_WORK TO COMPLETE_:
The lines beneath this instruction, from the first through the one containing "from mathutils import Vector, Matrix", must be transcribed exactly; no other line belongs in the output.

_DATA PROVIDED_:
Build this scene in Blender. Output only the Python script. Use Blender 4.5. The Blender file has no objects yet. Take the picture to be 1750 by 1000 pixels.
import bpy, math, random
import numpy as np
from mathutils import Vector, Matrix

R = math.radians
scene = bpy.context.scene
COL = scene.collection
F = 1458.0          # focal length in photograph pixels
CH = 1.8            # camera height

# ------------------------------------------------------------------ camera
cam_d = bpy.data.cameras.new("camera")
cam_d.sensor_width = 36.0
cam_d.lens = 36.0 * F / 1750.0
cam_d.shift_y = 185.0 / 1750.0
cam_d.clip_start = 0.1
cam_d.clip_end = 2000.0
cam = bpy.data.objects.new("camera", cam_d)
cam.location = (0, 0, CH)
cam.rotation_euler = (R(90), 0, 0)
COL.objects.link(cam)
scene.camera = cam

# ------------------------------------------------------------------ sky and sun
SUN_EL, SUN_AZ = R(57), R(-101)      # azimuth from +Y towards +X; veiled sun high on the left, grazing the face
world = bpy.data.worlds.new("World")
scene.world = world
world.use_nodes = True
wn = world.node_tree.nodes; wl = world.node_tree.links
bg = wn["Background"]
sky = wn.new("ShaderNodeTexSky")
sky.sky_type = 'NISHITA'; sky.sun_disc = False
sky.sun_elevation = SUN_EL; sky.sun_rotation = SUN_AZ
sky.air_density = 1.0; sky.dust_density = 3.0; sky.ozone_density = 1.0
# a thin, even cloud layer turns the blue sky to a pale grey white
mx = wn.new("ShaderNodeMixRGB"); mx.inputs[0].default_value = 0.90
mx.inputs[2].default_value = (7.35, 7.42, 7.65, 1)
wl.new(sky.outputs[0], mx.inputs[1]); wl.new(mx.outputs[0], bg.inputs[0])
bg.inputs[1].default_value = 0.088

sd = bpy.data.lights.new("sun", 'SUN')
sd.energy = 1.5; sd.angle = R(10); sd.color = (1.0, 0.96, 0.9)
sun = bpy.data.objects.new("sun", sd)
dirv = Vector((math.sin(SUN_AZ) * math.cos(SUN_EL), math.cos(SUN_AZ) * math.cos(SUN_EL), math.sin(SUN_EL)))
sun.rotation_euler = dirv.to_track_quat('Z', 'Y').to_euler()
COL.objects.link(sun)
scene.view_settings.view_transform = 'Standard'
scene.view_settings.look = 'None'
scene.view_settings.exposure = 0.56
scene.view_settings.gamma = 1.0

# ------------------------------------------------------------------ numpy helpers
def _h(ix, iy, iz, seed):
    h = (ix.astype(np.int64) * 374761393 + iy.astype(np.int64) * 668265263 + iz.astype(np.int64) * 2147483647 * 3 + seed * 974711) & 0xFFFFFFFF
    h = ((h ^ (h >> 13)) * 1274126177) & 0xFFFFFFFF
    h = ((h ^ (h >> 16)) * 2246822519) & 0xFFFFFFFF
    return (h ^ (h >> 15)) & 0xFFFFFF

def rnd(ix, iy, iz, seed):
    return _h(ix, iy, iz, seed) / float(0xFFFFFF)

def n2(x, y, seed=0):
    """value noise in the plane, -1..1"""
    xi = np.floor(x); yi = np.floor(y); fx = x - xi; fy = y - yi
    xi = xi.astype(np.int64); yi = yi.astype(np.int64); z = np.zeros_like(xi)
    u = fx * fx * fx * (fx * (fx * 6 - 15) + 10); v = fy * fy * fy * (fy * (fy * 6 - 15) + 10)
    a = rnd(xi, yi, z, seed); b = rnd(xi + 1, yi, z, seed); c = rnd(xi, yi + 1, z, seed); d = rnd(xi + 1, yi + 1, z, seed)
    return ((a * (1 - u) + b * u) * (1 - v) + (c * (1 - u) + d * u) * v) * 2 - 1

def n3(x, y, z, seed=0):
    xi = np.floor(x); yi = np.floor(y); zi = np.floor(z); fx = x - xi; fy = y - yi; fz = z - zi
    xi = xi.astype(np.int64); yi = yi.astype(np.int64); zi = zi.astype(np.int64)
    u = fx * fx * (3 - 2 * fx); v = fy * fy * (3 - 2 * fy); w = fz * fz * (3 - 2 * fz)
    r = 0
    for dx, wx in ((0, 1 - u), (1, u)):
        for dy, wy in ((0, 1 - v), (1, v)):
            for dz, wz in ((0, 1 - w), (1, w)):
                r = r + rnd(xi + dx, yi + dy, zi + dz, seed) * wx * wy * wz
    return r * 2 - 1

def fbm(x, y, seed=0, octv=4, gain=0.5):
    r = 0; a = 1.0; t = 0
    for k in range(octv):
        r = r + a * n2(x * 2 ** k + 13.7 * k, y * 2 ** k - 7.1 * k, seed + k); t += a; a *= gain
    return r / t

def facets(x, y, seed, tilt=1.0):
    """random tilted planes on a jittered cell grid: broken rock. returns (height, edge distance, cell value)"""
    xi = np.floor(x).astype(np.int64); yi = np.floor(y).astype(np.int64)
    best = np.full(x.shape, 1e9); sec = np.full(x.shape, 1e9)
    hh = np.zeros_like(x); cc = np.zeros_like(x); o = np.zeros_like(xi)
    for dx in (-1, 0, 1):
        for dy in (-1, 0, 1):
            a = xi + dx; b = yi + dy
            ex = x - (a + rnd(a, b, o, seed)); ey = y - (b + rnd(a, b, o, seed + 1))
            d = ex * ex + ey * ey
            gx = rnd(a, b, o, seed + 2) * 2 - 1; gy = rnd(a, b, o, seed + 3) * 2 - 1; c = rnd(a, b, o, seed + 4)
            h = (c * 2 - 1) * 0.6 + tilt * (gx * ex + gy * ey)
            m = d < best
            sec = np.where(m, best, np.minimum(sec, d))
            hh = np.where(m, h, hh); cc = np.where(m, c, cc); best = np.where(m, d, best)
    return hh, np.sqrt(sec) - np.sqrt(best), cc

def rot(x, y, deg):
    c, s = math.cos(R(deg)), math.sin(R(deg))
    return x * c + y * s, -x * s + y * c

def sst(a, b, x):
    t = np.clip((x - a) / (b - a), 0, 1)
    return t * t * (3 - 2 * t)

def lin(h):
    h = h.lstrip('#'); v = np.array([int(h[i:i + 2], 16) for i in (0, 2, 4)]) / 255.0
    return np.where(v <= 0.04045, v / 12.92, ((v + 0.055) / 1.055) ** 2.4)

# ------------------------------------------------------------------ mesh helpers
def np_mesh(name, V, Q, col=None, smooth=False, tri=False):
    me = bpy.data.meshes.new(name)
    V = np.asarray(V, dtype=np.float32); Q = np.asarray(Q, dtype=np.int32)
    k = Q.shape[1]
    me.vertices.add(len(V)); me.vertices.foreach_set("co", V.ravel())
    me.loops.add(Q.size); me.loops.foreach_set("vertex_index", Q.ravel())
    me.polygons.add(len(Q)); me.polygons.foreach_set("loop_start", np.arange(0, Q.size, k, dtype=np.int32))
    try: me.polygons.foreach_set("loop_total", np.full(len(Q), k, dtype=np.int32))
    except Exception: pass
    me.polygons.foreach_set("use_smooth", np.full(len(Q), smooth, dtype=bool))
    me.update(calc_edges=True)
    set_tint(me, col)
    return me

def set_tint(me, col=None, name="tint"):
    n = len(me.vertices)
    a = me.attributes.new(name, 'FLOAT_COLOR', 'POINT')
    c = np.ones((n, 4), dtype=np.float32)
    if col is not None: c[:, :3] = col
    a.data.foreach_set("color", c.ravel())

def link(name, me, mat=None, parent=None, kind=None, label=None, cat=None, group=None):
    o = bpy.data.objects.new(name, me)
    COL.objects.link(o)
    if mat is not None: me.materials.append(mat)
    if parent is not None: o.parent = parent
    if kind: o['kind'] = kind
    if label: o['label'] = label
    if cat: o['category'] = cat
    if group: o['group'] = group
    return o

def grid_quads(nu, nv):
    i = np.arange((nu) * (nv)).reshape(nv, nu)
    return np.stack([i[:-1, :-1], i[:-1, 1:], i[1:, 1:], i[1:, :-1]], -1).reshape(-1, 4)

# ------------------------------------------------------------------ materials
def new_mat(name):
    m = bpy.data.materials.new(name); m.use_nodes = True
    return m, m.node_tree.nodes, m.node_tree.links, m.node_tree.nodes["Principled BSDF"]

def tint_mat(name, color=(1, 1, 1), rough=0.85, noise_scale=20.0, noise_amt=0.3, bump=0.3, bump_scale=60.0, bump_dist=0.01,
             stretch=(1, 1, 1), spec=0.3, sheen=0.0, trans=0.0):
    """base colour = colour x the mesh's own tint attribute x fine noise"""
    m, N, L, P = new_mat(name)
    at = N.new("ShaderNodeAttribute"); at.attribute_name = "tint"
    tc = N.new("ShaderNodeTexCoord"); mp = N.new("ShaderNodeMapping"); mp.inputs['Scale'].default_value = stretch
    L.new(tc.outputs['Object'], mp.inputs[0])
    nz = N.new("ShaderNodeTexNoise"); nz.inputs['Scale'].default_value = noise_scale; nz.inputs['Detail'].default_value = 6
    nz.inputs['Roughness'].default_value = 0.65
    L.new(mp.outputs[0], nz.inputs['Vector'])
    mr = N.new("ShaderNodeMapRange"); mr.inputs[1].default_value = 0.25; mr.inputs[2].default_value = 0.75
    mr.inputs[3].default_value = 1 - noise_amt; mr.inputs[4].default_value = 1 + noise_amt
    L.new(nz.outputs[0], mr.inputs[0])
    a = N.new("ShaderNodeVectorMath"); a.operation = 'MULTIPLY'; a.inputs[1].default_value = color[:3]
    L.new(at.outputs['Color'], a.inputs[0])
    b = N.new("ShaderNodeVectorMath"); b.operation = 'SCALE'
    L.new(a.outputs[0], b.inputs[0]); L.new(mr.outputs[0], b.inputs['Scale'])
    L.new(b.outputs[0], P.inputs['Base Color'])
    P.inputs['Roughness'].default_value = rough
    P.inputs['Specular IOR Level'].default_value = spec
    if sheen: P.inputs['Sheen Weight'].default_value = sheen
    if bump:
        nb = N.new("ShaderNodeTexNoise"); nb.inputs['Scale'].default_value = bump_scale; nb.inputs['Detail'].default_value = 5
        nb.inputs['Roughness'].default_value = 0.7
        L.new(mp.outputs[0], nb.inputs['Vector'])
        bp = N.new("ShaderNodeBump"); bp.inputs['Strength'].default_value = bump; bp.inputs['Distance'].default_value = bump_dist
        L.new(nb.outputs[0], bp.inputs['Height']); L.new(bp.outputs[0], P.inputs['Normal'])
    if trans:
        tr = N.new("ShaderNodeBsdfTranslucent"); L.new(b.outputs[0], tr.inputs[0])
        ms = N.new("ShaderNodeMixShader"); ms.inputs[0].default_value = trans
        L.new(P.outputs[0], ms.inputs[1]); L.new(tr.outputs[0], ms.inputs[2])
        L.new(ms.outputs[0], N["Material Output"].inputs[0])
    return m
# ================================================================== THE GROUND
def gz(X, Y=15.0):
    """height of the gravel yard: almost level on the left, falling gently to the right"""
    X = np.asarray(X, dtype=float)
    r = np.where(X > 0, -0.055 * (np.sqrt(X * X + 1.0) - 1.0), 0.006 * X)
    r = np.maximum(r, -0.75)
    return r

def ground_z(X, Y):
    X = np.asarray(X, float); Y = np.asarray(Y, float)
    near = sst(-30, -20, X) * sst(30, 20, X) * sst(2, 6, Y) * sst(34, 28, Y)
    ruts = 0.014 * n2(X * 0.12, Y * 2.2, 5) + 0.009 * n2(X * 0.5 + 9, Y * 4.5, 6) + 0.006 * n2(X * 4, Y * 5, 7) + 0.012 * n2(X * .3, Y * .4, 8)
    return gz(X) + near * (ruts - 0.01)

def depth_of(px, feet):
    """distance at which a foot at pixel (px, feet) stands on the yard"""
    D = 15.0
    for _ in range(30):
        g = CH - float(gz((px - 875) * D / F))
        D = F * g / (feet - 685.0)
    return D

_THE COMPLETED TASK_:
Build this scene in Blender. Output only the Python script. Use Blender 4.5. The Blender file has no objects yet. Take the picture to be 1750 by 1000 pixels.
import bpy, math, random
import numpy as np
from mathutils import Vector, Matrix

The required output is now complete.